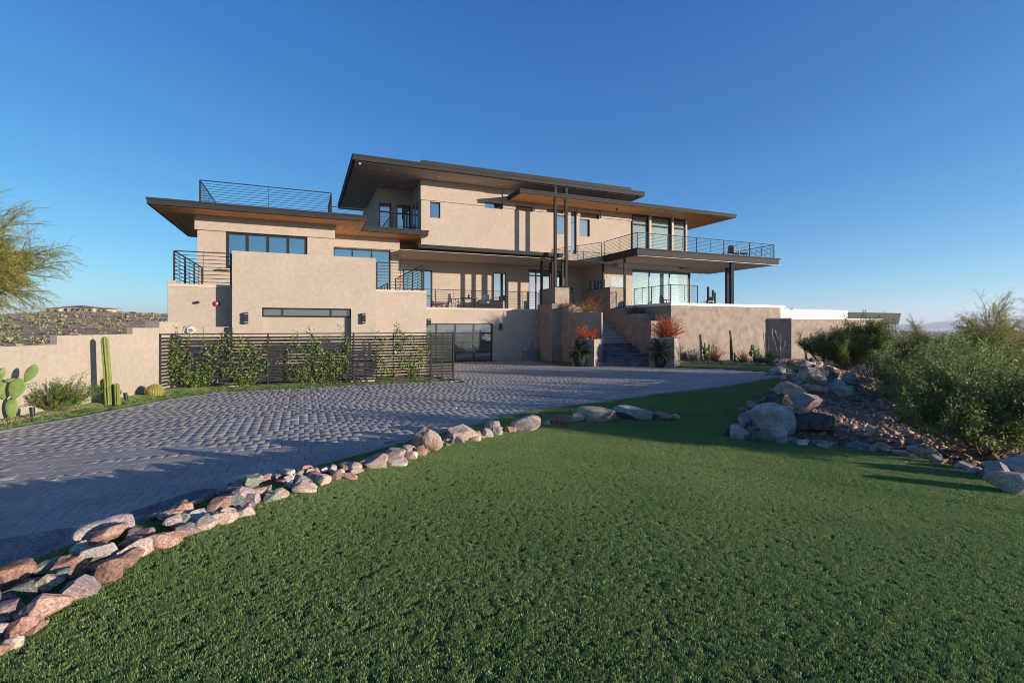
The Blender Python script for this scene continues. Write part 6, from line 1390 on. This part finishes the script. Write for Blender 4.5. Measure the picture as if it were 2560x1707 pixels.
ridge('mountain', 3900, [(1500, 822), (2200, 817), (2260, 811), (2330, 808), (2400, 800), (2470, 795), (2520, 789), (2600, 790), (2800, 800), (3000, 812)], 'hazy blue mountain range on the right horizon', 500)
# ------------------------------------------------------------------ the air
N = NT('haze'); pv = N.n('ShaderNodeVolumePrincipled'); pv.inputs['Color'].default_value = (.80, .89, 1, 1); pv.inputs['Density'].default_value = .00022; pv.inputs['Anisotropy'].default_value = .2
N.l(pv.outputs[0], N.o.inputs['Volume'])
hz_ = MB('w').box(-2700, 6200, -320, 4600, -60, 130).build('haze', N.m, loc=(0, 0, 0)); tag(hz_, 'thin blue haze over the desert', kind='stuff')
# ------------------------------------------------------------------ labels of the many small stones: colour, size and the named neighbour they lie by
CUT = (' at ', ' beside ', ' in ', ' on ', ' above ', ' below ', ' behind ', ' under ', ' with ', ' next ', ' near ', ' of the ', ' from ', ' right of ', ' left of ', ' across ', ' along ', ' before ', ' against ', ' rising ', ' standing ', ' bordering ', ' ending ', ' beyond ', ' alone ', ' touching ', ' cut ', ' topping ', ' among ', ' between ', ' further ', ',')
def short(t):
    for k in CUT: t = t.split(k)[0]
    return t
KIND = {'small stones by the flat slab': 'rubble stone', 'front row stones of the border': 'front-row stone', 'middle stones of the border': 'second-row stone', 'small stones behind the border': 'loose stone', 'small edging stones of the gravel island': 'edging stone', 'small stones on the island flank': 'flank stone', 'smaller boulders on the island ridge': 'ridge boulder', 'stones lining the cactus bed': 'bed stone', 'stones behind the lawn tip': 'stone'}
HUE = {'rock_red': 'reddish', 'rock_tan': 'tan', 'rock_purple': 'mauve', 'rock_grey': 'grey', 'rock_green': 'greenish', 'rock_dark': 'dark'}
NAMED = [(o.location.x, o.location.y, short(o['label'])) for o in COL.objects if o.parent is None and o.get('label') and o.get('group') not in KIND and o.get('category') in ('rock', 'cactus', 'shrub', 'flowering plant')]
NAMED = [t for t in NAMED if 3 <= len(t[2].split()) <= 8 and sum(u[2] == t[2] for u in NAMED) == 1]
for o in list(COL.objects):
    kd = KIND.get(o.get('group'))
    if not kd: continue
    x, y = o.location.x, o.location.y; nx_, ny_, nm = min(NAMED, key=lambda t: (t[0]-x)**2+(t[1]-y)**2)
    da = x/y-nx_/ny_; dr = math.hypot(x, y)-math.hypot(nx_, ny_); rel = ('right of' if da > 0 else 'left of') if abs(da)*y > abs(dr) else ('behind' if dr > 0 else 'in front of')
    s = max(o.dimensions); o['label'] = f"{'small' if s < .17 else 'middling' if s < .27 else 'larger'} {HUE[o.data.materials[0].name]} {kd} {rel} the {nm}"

(TASK TO COMPLETE): Print out the lines exactly, skipping any picture.

(WRITTEN ANSWER):
The Blender Python script for this scene continues. Write part 6, from line 1390 on. This part finishes the script. Write for Blender 4.5. Measure the picture as if it were 2560x1707 pixels.
ridge('mountain', 3900, [(1500, 822), (2200, 817), (2260, 811), (2330, 808), (2400, 800), (2470, 795), (2520, 789), (2600, 790), (2800, 800), (3000, 812)], 'hazy blue mountain range on the right horizon', 500)
# ------------------------------------------------------------------ the air
N = NT('haze'); pv = N.n('ShaderNodeVolumePrincipled'); pv.inputs['Color'].default_value = (.80, .89, 1, 1); pv.inputs['Density'].default_value = .00022; pv.inputs['Anisotropy'].default_value = .2
N.l(pv.outputs[0], N.o.inputs['Volume'])
hz_ = MB('w').box(-2700, 6200, -320, 4600, -60, 130).build('haze', N.m, loc=(0, 0, 0)); tag(hz_, 'thin blue haze over the desert', kind='stuff')
# ------------------------------------------------------------------ labels of the many small stones: colour, size and the named neighbour they lie by
CUT = (' at ', ' beside ', ' in ', ' on ', ' above ', ' below ', ' behind ', ' under ', ' with ', ' next ', ' near ', ' of the ', ' from ', ' right of ', ' left of ', ' across ', ' along ', ' before ', ' against ', ' rising ', ' standing ', ' bordering ', ' ending ', ' beyond ', ' alone ', ' touching ', ' cut ', ' topping ', ' among ', ' between ', ' further ', ',')
def short(t):
    for k in CUT: t = t.split(k)[0]
    return t
KIND = {'small stones by the flat slab': 'rubble stone', 'front row stones of the border': 'front-row stone', 'middle stones of the border': 'second-row stone', 'small stones behind the border': 'loose stone', 'small edging stones of the gravel island': 'edging stone', 'small stones on the island flank': 'flank stone', 'smaller boulders on the island ridge': 'ridge boulder', 'stones lining the cactus bed': 'bed stone', 'stones behind the lawn tip': 'stone'}
HUE = {'rock_red': 'reddish', 'rock_tan': 'tan', 'rock_purple': 'mauve', 'rock_grey': 'grey', 'rock_green': 'greenish', 'rock_dark': 'dark'}
NAMED = [(o.location.x, o.location.y, short(o['label'])) for o in COL.objects if o.parent is None and o.get('label') and o.get('group') not in KIND and o.get('category') in ('rock', 'cactus', 'shrub', 'flowering plant')]
NAMED = [t for t in NAMED if 3 <= len(t[2].split()) <= 8 and sum(u[2] == t[2] for u in NAMED) == 1]
for o in list(COL.objects):
    kd = KIND.get(o.get('group'))
    if not kd: continue
    x, y = o.location.x, o.location.y; nx_, ny_, nm = min(NAMED, key=lambda t: (t[0]-x)**2+(t[1]-y)**2)
    da = x/y-nx_/ny_; dr = math.hypot(x, y)-math.hypot(nx_, ny_); rel = ('right of' if da > 0 else 'left of') if abs(da)*y > abs(dr) else ('behind' if dr > 0 else 'in front of')
    s = max(o.dimensions); o['label'] = f"{'small' if s < .17 else 'middling' if s < .27 else 'larger'} {HUE[o.data.materials[0].name]} {kd} {rel} the {nm}"